• **Problem details**
Output the lines below exactly, please, from the first line until the line with "from mathutils import Vector, Matrix", counting both.

• **Recorded data**
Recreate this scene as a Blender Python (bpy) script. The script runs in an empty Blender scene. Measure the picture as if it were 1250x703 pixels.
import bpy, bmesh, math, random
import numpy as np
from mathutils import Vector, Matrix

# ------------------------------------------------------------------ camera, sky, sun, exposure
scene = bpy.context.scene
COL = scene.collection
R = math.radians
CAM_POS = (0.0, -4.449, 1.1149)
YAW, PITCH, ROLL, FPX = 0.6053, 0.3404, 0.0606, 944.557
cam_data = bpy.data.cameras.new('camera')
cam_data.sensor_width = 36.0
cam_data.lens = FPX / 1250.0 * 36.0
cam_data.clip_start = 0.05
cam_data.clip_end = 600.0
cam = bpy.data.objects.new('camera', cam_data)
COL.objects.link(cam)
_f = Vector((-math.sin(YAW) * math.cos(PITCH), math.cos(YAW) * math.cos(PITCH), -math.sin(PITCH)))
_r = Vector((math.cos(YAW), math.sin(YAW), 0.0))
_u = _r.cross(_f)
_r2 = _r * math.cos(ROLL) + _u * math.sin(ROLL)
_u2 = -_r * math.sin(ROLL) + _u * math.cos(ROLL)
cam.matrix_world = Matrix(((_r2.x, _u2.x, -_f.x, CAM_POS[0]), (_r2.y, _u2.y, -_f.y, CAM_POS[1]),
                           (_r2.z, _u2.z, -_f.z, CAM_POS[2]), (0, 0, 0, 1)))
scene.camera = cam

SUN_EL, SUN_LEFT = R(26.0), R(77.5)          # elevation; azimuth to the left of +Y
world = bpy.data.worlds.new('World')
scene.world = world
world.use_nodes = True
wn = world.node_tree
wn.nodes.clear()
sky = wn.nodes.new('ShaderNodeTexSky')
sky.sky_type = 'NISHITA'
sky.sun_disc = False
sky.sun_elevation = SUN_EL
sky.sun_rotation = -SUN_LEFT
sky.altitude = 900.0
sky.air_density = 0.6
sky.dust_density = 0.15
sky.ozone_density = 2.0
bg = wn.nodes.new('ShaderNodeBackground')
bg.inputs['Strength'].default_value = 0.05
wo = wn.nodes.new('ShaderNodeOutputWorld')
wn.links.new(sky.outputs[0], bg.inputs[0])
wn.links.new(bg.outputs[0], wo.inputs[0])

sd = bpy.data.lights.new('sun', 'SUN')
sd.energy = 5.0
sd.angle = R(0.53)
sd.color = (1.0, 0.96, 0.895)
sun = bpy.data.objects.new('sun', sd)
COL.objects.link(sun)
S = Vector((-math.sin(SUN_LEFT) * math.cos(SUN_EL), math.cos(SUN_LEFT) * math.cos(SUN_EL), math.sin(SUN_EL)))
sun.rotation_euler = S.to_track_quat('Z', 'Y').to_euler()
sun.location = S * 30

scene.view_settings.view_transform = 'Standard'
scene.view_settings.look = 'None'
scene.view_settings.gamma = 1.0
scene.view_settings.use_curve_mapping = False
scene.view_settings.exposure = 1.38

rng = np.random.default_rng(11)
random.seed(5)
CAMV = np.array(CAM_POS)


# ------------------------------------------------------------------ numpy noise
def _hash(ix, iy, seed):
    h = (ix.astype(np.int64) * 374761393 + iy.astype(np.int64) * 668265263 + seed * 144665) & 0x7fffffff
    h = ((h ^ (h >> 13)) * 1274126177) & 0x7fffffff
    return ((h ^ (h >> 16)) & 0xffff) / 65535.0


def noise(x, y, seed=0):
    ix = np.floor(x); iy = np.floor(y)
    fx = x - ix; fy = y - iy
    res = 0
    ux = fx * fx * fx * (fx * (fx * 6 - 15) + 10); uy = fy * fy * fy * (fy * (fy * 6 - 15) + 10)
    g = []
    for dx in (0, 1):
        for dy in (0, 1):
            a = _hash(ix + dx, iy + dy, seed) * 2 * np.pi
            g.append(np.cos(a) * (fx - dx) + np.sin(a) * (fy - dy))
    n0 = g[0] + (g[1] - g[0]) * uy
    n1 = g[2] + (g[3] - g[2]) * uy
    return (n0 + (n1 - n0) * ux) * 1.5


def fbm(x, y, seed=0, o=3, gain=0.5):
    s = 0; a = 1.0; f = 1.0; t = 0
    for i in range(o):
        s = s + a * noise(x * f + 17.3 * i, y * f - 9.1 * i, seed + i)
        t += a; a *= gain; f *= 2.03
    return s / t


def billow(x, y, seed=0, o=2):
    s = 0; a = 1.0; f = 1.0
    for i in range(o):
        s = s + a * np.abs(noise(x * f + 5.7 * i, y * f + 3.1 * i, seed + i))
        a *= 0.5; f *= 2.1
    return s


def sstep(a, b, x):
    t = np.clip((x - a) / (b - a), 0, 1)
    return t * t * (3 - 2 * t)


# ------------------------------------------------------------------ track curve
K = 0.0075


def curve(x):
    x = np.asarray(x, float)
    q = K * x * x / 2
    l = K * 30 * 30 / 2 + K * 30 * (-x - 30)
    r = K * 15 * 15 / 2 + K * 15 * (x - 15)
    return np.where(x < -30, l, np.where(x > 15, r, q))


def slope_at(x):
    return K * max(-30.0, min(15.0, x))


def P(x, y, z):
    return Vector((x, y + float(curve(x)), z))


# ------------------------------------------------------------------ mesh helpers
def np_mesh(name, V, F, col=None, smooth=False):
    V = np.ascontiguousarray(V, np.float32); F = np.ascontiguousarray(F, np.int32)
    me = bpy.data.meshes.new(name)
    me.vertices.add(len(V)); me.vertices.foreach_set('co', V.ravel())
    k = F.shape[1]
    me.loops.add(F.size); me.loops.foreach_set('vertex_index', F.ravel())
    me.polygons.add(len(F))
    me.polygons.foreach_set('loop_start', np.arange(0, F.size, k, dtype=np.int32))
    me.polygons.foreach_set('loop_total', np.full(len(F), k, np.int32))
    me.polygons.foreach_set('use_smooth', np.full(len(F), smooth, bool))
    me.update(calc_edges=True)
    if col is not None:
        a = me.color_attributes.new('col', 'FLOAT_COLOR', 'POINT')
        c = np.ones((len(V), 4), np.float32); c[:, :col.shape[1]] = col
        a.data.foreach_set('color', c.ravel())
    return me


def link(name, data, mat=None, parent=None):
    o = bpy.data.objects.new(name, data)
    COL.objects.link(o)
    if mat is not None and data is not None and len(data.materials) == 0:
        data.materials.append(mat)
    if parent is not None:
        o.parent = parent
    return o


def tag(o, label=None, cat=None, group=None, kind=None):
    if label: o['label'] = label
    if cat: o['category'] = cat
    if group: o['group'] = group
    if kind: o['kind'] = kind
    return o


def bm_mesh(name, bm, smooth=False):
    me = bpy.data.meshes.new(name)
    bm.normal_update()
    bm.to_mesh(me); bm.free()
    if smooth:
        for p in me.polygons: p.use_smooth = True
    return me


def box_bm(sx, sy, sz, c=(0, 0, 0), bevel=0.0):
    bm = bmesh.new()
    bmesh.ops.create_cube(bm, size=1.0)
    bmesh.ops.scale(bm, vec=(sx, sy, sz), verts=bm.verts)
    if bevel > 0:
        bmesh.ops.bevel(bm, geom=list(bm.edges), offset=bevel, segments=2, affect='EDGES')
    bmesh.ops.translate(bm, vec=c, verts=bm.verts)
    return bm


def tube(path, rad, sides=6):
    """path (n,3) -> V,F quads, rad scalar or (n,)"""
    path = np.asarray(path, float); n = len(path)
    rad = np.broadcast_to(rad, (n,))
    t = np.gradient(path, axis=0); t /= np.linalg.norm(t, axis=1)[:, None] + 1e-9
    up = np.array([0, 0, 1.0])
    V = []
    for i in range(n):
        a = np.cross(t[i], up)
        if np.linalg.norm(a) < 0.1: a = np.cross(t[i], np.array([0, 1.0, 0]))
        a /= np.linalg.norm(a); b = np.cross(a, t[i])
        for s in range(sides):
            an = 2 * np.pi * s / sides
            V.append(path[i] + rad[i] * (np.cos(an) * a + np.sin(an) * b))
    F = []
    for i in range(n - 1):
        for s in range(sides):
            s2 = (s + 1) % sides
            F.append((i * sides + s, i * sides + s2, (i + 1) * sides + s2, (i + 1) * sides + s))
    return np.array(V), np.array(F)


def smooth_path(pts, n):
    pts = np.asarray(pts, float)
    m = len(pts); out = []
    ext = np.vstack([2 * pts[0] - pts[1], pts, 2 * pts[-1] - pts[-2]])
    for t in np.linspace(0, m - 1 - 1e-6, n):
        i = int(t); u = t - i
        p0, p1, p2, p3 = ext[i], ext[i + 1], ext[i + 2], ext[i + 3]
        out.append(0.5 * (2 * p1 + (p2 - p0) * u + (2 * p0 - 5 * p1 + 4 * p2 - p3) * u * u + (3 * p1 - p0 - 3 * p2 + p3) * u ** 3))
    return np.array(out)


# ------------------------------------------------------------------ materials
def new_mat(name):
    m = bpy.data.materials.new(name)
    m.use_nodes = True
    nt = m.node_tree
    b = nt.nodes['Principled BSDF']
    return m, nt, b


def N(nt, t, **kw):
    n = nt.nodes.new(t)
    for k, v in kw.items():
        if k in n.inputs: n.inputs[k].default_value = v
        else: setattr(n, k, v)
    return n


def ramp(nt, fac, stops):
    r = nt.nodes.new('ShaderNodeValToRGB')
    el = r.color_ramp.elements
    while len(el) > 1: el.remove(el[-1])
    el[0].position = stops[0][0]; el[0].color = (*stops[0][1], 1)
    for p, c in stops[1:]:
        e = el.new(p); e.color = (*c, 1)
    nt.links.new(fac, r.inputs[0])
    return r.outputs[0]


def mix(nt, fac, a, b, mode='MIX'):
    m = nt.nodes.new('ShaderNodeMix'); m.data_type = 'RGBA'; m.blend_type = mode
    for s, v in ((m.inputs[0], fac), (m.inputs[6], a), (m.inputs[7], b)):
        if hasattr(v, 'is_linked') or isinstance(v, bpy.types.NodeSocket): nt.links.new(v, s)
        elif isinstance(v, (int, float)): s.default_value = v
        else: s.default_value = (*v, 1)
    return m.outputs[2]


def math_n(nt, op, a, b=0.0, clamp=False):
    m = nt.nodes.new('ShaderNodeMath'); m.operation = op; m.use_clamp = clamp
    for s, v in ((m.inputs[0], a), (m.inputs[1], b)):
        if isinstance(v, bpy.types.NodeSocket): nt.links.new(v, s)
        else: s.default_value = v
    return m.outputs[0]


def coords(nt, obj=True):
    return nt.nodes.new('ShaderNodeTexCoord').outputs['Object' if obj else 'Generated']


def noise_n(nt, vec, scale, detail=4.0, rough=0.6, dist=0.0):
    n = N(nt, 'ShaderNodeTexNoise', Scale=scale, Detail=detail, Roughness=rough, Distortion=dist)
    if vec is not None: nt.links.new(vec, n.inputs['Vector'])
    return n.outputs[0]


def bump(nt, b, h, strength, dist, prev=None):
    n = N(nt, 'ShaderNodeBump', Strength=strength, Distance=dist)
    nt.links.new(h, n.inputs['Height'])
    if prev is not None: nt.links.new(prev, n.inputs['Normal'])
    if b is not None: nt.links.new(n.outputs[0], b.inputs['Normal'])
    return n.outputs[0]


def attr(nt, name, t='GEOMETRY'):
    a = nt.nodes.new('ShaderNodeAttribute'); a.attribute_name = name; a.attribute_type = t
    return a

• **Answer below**
Recreate this scene as a Blender Python (bpy) script. The script runs in an empty Blender scene. Measure the picture as if it were 1250x703 pixels.
import bpy, bmesh, math, random
import numpy as np
from mathutils import Vector, Matrix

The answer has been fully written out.